The exercise |
Exactly reproduce the lines from the top of the entries below through the line containing "COL = S.collection", with both ends included.

━━━━━━━━━━━━━━━━━━━━

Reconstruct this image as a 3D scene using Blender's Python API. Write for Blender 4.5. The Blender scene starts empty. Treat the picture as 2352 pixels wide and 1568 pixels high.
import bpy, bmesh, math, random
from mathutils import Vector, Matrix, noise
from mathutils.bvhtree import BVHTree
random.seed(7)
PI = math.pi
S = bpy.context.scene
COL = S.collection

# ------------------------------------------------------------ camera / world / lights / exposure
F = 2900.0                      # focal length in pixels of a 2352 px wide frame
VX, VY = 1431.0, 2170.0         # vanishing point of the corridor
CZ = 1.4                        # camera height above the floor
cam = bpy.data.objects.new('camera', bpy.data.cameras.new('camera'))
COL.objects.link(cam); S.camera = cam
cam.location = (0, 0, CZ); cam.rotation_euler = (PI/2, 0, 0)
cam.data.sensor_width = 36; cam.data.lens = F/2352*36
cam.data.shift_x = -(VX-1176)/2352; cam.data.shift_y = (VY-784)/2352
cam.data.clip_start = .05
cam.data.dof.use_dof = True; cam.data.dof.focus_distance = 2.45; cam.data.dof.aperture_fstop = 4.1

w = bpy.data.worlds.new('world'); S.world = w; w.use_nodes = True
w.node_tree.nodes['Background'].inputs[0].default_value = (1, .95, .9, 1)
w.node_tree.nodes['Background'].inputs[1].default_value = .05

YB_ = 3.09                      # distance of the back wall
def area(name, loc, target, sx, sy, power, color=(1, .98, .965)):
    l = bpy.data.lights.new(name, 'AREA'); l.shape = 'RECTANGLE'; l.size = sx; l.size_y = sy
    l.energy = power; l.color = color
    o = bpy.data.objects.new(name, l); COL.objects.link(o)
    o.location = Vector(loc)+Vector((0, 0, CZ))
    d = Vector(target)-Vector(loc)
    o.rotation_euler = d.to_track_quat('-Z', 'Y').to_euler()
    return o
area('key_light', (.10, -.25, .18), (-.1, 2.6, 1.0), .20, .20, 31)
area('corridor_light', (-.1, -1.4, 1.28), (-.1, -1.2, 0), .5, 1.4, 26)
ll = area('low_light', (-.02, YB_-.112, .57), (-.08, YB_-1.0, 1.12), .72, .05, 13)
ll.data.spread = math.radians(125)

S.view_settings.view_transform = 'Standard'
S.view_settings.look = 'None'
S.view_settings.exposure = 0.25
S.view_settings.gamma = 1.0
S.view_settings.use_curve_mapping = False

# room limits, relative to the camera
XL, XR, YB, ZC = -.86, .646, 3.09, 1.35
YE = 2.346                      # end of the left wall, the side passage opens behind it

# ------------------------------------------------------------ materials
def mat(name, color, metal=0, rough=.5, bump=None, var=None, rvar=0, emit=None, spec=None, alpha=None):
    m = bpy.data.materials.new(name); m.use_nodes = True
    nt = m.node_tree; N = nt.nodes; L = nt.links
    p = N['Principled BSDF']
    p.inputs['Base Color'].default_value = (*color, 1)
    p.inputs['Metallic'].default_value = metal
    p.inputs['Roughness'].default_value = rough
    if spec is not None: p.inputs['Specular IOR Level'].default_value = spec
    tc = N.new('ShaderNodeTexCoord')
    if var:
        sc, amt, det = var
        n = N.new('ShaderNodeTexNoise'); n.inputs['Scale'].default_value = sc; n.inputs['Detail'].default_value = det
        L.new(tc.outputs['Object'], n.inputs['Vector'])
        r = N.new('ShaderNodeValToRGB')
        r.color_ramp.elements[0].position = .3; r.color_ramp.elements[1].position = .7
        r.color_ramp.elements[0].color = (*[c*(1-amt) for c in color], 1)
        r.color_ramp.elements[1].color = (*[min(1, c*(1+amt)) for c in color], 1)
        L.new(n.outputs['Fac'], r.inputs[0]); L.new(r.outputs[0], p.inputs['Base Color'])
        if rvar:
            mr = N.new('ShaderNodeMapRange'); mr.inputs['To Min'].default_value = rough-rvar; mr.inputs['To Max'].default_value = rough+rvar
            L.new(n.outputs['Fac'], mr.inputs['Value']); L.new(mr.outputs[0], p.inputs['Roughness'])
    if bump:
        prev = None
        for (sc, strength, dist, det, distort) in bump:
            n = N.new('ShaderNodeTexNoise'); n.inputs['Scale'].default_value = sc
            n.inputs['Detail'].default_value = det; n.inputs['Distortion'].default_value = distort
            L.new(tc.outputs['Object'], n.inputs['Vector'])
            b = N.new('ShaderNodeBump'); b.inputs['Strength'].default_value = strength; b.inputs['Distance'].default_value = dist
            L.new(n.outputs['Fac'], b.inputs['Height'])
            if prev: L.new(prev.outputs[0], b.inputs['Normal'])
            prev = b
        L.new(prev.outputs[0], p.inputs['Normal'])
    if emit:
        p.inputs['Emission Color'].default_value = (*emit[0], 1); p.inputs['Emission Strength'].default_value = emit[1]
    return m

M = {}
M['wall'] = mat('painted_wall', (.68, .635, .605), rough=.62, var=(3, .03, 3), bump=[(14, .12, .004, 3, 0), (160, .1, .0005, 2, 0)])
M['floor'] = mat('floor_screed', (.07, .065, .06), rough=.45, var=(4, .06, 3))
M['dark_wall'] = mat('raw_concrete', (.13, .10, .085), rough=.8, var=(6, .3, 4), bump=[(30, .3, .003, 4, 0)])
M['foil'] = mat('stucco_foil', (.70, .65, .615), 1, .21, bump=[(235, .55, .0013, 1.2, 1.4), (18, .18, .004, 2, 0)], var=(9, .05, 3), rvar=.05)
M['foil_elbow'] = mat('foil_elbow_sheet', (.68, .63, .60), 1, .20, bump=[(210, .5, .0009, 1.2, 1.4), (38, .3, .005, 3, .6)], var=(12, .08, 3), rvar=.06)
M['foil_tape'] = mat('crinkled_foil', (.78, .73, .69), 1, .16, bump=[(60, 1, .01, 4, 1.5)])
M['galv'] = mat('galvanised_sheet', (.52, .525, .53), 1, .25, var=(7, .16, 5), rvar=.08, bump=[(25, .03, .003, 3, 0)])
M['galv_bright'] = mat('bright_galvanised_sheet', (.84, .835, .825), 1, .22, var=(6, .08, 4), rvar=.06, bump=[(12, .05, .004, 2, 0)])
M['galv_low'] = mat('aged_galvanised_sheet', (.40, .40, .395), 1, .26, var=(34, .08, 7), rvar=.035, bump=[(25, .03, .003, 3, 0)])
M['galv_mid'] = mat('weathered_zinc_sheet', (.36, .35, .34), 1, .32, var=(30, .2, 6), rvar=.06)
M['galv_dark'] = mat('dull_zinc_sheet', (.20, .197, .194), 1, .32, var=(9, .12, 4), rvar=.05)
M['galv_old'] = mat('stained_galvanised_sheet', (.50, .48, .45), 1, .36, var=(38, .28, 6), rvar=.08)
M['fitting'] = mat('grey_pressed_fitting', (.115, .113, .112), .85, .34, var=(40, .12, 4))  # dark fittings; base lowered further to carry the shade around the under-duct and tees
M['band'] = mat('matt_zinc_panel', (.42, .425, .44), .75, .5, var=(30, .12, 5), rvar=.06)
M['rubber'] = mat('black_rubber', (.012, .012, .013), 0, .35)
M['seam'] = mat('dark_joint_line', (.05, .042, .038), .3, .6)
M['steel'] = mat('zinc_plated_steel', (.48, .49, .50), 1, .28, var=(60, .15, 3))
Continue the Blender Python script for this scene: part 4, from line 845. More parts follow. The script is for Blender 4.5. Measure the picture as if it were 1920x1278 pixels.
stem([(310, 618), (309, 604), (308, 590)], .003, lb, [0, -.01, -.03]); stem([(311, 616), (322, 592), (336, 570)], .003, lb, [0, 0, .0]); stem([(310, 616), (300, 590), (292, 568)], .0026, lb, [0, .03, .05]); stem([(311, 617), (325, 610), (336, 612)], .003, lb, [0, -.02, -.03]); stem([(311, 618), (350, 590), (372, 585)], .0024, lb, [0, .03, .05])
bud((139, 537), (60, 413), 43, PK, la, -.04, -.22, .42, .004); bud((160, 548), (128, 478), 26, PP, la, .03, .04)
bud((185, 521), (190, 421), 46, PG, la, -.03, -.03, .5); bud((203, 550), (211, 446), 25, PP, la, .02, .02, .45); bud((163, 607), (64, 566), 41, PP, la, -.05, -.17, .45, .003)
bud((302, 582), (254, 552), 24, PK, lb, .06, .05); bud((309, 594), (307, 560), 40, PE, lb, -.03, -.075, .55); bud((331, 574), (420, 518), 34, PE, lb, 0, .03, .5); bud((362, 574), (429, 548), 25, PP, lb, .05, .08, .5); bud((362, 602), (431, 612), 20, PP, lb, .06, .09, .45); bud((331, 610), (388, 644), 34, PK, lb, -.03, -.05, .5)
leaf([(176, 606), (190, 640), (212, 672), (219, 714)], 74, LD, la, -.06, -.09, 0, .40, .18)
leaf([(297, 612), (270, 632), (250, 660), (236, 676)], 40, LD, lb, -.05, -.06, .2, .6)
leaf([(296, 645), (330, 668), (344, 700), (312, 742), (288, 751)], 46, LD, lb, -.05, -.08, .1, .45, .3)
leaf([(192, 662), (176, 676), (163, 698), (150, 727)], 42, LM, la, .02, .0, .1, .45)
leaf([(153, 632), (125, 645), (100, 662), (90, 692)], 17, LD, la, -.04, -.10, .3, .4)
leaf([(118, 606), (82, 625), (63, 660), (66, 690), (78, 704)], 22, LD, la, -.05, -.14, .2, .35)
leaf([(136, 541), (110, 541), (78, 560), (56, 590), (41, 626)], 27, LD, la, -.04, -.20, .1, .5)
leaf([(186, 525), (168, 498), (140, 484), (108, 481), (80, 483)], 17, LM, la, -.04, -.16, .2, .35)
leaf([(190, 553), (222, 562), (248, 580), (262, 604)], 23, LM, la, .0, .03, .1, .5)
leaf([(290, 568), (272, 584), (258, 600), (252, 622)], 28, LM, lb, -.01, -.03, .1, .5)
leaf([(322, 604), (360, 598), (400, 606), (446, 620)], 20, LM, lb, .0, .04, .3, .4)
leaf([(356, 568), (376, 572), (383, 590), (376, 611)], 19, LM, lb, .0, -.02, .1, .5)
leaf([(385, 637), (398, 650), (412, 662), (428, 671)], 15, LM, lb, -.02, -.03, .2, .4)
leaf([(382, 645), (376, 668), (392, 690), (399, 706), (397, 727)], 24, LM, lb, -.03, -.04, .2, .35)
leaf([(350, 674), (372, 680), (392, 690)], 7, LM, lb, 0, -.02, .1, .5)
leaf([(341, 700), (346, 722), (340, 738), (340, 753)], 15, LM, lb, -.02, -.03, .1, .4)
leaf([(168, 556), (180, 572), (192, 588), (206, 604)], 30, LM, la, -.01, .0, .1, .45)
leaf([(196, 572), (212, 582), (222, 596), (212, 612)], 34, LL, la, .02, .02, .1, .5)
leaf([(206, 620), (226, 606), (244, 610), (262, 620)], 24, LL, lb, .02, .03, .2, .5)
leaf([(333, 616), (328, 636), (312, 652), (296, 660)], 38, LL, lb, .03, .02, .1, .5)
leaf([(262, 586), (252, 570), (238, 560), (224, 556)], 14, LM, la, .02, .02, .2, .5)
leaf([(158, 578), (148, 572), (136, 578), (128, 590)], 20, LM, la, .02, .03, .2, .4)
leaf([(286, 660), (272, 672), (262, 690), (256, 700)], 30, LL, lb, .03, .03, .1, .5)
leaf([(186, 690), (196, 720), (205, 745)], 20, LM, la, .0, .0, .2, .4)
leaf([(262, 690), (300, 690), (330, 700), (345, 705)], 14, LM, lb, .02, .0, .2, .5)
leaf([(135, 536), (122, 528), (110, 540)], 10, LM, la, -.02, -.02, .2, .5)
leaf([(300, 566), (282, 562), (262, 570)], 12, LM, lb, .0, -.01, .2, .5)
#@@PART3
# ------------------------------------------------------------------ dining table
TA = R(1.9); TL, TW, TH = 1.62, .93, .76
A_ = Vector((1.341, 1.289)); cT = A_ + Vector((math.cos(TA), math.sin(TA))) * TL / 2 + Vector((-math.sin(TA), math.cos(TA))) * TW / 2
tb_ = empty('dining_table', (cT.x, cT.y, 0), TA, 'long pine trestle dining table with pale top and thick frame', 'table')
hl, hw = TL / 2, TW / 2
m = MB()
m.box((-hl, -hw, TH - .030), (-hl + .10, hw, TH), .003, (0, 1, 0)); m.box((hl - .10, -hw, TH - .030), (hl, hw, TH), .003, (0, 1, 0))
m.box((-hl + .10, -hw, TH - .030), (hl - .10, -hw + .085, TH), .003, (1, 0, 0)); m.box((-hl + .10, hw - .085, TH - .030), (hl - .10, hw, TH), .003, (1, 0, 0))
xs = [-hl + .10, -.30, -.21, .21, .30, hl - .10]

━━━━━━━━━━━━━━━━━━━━

Output of the exercise |
Reconstruct this image as a 3D scene using Blender's Python API. Write for Blender 4.5. The Blender scene starts empty. Treat the picture as 2352 pixels wide and 1568 pixels high.
import bpy, bmesh, math, random
from mathutils import Vector, Matrix, noise
from mathutils.bvhtree import BVHTree
random.seed(7)
PI = math.pi
S = bpy.context.scene
COL = S.collection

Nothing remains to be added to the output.